#### EXERCISE DETAILS:
Pick out every line with the word "from" and copy it.

#### DATA LINES:
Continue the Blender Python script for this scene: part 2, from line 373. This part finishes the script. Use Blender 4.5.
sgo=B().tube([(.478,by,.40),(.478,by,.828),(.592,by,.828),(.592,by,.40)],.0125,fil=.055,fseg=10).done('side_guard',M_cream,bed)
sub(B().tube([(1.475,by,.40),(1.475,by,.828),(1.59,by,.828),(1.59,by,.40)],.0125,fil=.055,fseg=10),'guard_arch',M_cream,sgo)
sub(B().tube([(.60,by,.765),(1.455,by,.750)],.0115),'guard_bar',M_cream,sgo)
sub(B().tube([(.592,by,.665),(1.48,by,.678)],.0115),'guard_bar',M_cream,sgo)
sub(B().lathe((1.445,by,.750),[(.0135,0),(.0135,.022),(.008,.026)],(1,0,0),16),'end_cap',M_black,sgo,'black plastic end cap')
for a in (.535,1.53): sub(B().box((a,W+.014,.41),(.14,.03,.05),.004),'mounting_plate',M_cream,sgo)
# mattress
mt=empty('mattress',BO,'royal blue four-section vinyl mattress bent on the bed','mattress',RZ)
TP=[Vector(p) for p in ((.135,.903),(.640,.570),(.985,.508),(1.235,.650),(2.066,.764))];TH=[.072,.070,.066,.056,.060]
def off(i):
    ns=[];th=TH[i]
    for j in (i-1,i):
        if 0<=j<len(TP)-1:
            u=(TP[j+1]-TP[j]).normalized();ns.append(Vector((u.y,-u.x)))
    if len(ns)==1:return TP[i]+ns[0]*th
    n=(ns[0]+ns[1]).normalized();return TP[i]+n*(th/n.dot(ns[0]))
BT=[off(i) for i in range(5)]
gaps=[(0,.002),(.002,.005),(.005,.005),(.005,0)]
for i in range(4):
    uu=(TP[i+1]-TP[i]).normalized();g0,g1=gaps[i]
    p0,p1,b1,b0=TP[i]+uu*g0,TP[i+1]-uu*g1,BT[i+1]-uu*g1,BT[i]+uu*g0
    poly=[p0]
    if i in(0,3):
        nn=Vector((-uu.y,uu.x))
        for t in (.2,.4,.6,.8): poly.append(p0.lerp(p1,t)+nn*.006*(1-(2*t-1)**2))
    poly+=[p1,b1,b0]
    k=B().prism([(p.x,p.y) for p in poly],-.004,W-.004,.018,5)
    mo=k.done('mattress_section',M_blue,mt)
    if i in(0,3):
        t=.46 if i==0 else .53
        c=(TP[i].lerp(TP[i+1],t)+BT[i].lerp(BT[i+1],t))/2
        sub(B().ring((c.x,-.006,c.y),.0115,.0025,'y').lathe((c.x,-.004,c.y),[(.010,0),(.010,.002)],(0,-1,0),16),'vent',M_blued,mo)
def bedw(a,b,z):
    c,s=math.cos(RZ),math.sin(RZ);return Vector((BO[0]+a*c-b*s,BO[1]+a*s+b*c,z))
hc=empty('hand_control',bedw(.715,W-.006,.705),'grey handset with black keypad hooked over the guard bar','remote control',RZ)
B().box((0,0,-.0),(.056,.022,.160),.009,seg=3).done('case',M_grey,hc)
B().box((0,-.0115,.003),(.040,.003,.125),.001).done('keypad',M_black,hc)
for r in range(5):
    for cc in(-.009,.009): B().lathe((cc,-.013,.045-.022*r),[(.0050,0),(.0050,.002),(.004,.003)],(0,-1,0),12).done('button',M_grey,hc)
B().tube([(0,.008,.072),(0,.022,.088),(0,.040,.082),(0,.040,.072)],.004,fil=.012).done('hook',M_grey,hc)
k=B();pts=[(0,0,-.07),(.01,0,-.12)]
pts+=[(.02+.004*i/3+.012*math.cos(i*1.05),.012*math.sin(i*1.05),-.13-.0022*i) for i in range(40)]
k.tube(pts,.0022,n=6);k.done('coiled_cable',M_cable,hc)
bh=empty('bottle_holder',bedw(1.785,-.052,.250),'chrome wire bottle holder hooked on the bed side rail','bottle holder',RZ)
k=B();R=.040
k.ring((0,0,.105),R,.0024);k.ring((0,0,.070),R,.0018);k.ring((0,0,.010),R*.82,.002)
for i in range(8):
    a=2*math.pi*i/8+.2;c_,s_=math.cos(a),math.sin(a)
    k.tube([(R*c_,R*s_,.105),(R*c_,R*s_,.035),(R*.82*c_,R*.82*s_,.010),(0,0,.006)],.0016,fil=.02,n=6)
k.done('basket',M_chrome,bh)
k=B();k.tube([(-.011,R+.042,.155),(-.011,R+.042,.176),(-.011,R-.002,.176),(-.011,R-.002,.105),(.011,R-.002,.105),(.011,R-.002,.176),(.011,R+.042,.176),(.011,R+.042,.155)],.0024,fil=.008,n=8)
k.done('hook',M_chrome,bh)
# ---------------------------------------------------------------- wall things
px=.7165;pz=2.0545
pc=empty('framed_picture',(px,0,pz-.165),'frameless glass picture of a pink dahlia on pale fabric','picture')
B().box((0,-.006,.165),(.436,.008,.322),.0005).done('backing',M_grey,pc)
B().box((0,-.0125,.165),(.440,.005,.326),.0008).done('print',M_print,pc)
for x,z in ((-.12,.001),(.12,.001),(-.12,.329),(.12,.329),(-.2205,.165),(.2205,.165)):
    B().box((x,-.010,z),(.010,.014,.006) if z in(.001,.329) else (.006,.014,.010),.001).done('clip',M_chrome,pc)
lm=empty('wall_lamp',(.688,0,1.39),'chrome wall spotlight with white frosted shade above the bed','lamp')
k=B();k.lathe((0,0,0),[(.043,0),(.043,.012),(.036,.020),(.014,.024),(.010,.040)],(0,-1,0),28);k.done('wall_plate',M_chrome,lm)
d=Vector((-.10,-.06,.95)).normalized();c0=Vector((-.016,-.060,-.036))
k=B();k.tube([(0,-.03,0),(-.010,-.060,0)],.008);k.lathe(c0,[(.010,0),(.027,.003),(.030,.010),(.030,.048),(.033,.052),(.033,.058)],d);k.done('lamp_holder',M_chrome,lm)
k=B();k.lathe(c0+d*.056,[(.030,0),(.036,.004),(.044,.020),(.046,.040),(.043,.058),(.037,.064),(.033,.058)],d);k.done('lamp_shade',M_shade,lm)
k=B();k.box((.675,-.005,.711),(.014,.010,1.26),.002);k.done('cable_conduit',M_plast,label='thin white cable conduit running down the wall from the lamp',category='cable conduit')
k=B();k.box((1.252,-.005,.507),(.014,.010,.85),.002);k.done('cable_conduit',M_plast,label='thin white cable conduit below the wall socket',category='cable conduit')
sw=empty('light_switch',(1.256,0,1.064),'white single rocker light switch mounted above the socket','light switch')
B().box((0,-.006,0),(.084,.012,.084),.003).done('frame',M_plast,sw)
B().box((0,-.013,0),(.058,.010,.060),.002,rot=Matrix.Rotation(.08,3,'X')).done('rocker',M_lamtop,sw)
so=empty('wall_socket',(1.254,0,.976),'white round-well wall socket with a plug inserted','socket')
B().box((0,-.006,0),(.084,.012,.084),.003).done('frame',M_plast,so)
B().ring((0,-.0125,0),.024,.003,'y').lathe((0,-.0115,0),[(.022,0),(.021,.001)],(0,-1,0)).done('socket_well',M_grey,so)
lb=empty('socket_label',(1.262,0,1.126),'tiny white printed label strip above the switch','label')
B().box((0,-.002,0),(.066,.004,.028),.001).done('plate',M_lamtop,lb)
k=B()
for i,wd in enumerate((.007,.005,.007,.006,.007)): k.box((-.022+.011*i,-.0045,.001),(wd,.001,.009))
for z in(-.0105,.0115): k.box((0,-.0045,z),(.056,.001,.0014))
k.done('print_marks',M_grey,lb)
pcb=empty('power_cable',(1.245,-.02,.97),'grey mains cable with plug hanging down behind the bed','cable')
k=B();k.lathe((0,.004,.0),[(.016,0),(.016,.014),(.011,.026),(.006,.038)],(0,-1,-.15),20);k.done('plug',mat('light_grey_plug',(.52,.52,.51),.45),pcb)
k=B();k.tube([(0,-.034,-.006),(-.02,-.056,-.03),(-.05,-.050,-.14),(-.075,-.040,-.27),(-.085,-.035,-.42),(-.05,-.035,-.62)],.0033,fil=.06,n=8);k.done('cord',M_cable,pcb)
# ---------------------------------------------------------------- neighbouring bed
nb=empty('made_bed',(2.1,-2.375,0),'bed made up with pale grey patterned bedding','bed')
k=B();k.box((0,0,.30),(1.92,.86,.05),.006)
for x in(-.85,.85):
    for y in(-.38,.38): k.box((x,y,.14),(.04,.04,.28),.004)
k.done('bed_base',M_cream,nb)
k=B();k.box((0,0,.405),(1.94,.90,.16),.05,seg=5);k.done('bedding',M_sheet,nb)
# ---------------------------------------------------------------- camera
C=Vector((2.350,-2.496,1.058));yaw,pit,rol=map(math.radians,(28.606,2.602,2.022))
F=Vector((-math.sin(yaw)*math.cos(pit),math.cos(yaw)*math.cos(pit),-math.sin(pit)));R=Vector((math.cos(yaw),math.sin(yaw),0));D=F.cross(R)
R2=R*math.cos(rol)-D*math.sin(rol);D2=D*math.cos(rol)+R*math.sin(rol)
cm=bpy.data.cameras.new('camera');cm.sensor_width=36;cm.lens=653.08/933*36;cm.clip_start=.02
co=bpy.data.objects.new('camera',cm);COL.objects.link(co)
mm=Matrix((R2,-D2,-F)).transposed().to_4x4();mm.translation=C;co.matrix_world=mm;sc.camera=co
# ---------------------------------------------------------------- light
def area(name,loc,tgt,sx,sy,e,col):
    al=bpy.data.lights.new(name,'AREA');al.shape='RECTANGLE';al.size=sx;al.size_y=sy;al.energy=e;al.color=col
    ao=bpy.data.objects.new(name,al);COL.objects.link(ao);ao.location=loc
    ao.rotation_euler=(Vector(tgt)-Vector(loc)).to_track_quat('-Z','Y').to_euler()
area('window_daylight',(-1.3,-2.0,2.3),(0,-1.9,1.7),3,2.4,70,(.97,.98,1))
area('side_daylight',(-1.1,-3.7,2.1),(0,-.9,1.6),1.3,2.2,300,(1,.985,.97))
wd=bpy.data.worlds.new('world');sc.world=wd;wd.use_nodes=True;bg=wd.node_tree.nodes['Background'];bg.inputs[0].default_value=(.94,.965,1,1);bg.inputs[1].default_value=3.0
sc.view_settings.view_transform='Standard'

#### RESPONSE:
Continue the Blender Python script for this scene: part 2, from line 373. This part finishes the script. Use Blender 4.5.
k=B();k.box((.675,-.005,.711),(.014,.010,1.26),.002);k.done('cable_conduit',M_plast,label='thin white cable conduit running down the wall from the lamp',category='cable conduit')